>> start Exercise material

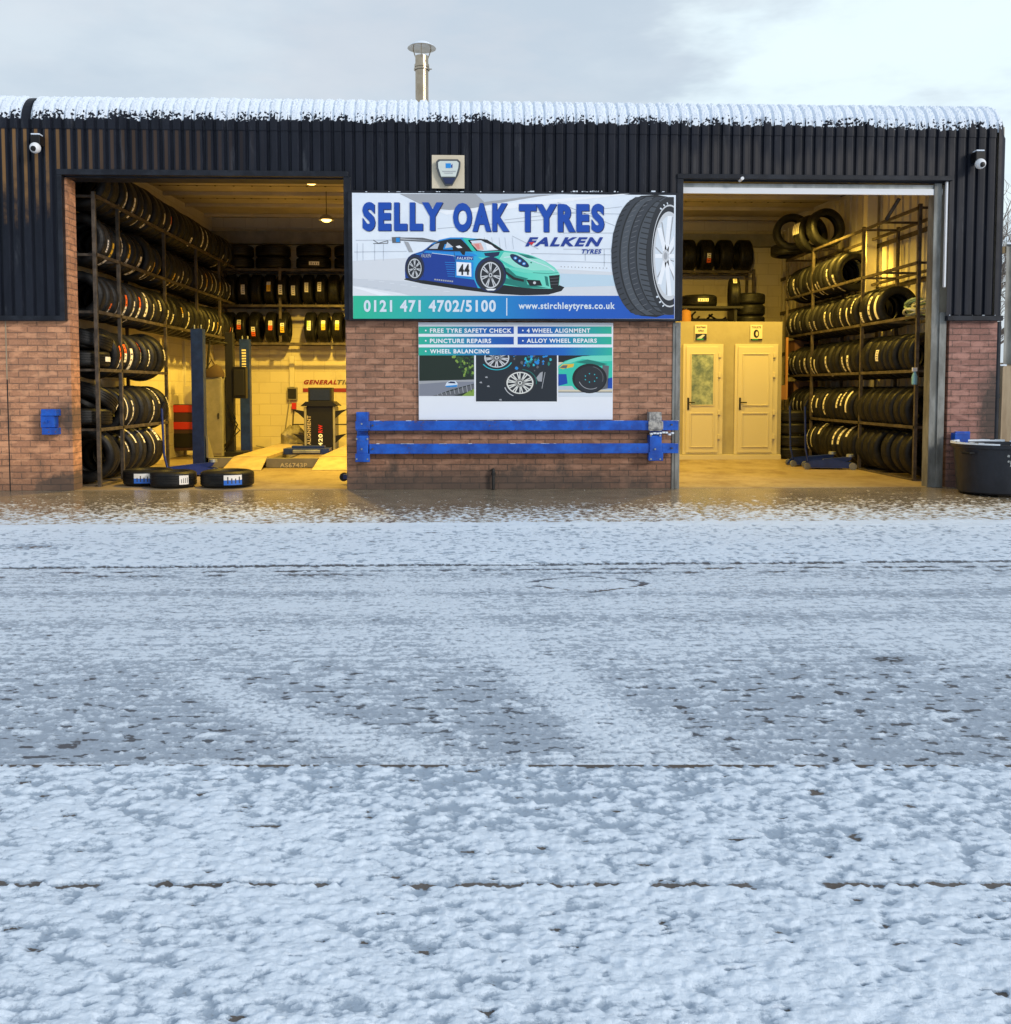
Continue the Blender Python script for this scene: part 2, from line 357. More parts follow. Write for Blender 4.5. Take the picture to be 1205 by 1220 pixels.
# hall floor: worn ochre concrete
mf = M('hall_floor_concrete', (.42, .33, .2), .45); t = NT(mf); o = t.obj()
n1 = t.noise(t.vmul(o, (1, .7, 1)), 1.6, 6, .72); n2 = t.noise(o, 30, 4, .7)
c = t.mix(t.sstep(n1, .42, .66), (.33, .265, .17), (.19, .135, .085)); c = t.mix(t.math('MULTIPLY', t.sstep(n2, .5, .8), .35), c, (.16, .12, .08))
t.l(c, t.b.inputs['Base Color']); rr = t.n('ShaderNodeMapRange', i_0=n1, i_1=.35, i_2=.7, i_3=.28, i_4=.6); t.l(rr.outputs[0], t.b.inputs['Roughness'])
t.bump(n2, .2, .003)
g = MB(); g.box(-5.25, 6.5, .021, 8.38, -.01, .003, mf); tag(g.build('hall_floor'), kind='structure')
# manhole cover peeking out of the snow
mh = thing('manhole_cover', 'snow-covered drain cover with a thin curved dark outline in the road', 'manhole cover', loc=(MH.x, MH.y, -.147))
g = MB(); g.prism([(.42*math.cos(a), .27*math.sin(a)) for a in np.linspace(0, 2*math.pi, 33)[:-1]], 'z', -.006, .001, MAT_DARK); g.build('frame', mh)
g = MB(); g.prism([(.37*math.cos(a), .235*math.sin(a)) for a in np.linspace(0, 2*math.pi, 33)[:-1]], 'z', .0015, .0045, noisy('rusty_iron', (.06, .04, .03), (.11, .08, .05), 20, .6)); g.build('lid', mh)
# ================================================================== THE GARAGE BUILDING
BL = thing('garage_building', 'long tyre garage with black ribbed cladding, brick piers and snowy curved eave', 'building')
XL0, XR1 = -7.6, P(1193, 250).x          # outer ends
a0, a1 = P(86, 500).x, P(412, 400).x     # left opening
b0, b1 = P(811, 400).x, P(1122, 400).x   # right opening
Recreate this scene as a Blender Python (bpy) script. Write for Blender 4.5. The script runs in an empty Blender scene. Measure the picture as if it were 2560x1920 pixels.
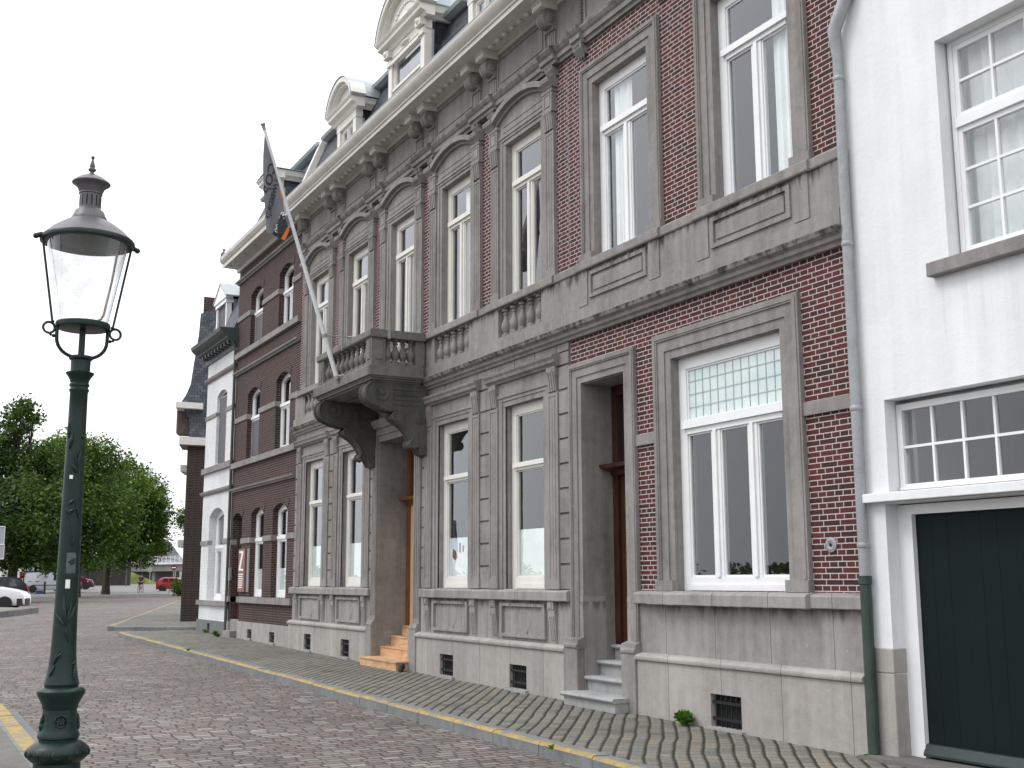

>> end Exercise material

#### Task
Quote the data above in full and without alteration; skip the pictures.

#### Answer to this task
Continue the Blender Python script for this scene: part 2, from line 357. More parts follow. Write for Blender 4.5. Take the picture to be 1205 by 1220 pixels.
# hall floor: worn ochre concrete
mf = M('hall_floor_concrete', (.42, .33, .2), .45); t = NT(mf); o = t.obj()
n1 = t.noise(t.vmul(o, (1, .7, 1)), 1.6, 6, .72); n2 = t.noise(o, 30, 4, .7)
c = t.mix(t.sstep(n1, .42, .66), (.33, .265, .17), (.19, .135, .085)); c = t.mix(t.math('MULTIPLY', t.sstep(n2, .5, .8), .35), c, (.16, .12, .08))
t.l(c, t.b.inputs['Base Color']); rr = t.n('ShaderNodeMapRange', i_0=n1, i_1=.35, i_2=.7, i_3=.28, i_4=.6); t.l(rr.outputs[0], t.b.inputs['Roughness'])
t.bump(n2, .2, .003)
g = MB(); g.box(-5.25, 6.5, .021, 8.38, -.01, .003, mf); tag(g.build('hall_floor'), kind='structure')
# manhole cover peeking out of the snow
mh = thing('manhole_cover', 'snow-covered drain cover with a thin curved dark outline in the road', 'manhole cover', loc=(MH.x, MH.y, -.147))
g = MB(); g.prism([(.42*math.cos(a), .27*math.sin(a)) for a in np.linspace(0, 2*math.pi, 33)[:-1]], 'z', -.006, .001, MAT_DARK); g.build('frame', mh)
g = MB(); g.prism([(.37*math.cos(a), .235*math.sin(a)) for a in np.linspace(0, 2*math.pi, 33)[:-1]], 'z', .0015, .0045, noisy('rusty_iron', (.06, .04, .03), (.11, .08, .05), 20, .6)); g.build('lid', mh)
# ================================================================== THE GARAGE BUILDING
BL = thing('garage_building', 'long tyre garage with black ribbed cladding, brick piers and snowy curved eave', 'building')
XL0, XR1 = -7.6, P(1193, 250).x          # outer ends
a0, a1 = P(86, 500).x, P(412, 400).x     # left opening
b0, b1 = P(811, 400).x, P(1122, 400).x   # right opening
Recreate this scene as a Blender Python (bpy) script. Write for Blender 4.5. The script runs in an empty Blender scene. Measure the picture as if it were 2560x1920 pixels.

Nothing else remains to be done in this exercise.